В военном июле Галя уехала на окопные работы. Затем вступила в комсомольский противопожарный полк. За короткий срок прошла путь от рядового до политрука. Жила на казарменном положении за Невской заставой, у фабрики «Рабочий». От дома очень далеко. Да и ходить домой было ни к чему: бабушка эвакуировалась, а отец с матерью — оба инженеры-строители — воевали в саперном батальоне. К слову сказать, папа служил под маминым начальством.
Ко Дню Советской Армии Галя надумала выпустить нарядный боевой листок. Без красок не обойтись. А где их найдешь — в магазине?
Один такой магазин на Петроградской работал. Но Галя о нем не знала, а если б и знала, то путь к нему вышел бы еще длиннее. Она отправилась за красками домой.
В тот день, в буквальном смысле слова, она и вывезла братьев Курочкиных к жизни. Сперва усадила на санки младшего и отправилась с ним в детприемник. Потом через весь город повезла к своей казарме Костю. По возрасту он к службе в полку не подходил. Да и какой из него в это время мог получиться пожарник. Но авторитет политрука решил исход дела: Костю поставили на котловое довольствие. Личный состав роты увеличился на одну единицу. Правда, боевой она еще не являлась. Заполняя рапорт, дежурный по части относил вновь прибывшего бойца к разряду больных.
…Листок, посвященный 23-му февраля, вышел одноцветным. Слишком много хлопот навалилось в тот день на Галю, а ночью рота поднялась по тревоге тушить очередной пожар.
Но к числу побед, одержанных Советской Армией, прибавилась и эта — маленькая Галина победа.
Так получилось, что рассказать о последних годах моего довоенного друга я не могу…
Больше всего на свете, кроме, разумеется, фашизма, он ненавидел свое имя — Аполлон. Оно входило в кричащее противоречие с его сутулостью и подслеповатостью. Мечтать о фронте не приходилось.
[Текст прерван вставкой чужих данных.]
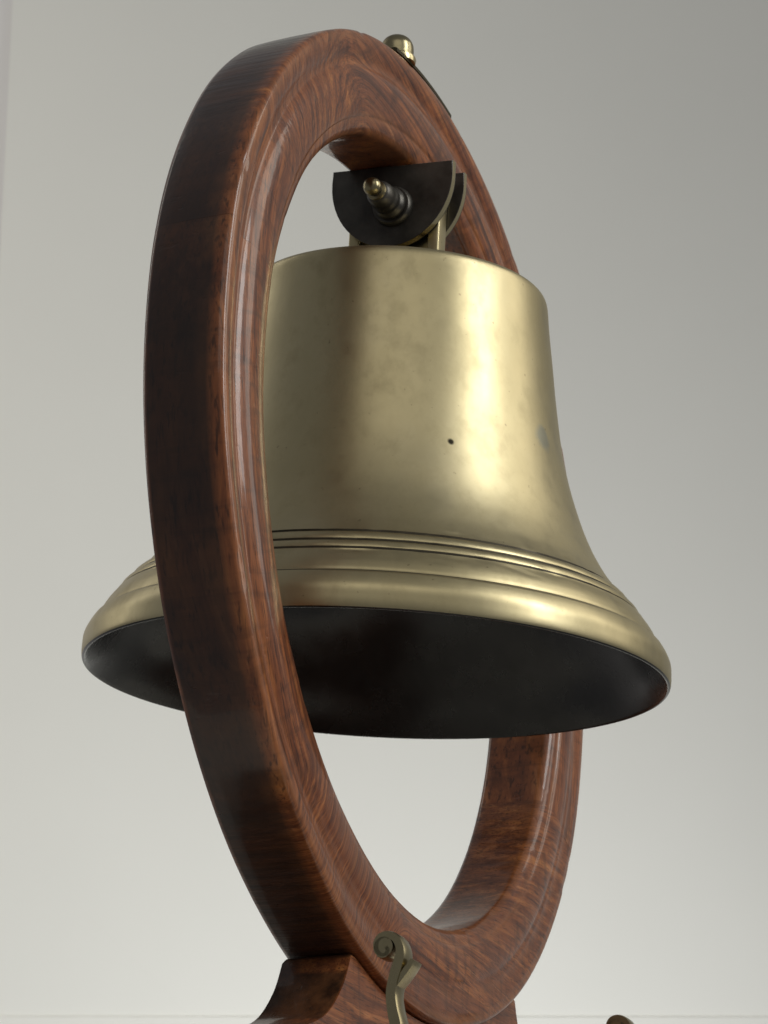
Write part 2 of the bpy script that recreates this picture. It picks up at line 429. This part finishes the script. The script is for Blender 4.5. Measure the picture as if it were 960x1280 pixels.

Аполлон исчез как-то незаметно в середине лета 1941 года. Решили: эвакуировался. Я затаил обиду: друг называется, даже проститься не пришел.
Оказывается, он первым среди нас взялся за настоящую работу. Я уже упоминал, что заводов рядом с нашим домом не было. Аполлон ушел на Малую Охту, видимо на Петрозаводскую верфь, остался на казарменном.
В какой год блокады и при каких обстоятельствах он погиб — неизвестно.
Часто говорят: если боец из такой-то гвардейской части, этим сказано все. Пусть простится мне высокое сравнение: нетрудно представить, как боролся и погиб мой друг, — он с нашего двора.
Каждая географическая карта имеет масштаб: 1:1 000, например, или 1:200 000. Словом, карты непременно уменьшают объект рассмотрения.
Считается, что и мы, взрослея, видим объекты своего детства уменьшенными, хотя и не так сильно.
После долгой разлуки двор, по которому ты бегал, кажется неправдоподобно маленьким. Почему-то у меня такого впечатления не возникло. Может быть, потому, что наш двор рос вместе с нами: в войну исчезли сараи (сгорели в буржуйках), после войны исчезли поленницы дров (дом перевели на паровое отопление), а стены окрасили в радостный солнечный цвет, и они словно бы расступились.
А может быть, потому, что у нас было особенное детство! Нам рано пришлось взглянуть на мир взрослыми глазами, ничего не преувеличивая и ничего не преуменьшая.
Хорошо это или плохо — я не берусь судить. У каждого поколения свои черты, свои особенности.
Тополиный пух из школьного сада не изменил своим привычкам. Он норовит залететь в наши ворота и покружиться в нашем дворе.
Ребята нашего двора, сколько вас осталось на белом свете?!
В начале войны мы говорили: «Нас почти взвод». Теперь мне приходится с грустью сказать: взвод этот, как самая настоящая ударная часть, вышел из боя с огромными потерями.
Героев среди нас не было. Но если взглянуть через время, какие-то черточки героической страды отразились и в наших лицах.
Мне могут сказать: «А чем ваш двор лучше соседнего?» Да ничем. Просто он мой.
— ★ —
В сентябре 1941 года враг захватил город Пушкин.
Неслыханные зверства творили там фашисты.
7 июля 1943 года «Пионерская правда» опубликовала письмо комсомолки, учительницы биологии Л. Г. Хмыровой, которой удалось вырваться из гитлеровского ада.
Вот это письмо.
Дорогая редакция!
Второй год я не могу найти своего любимого брата. Возможно, он жив, но тоже не знает, где я, так как я была в ярме у немцев. Теперь, когда мне удалось вырваться из немецкого ада, я пишу вам и прошу напечатать мое письмо — пусть мой брат Слава прочтет письмо и узнает, что натворили немцы в нашем Пушкине.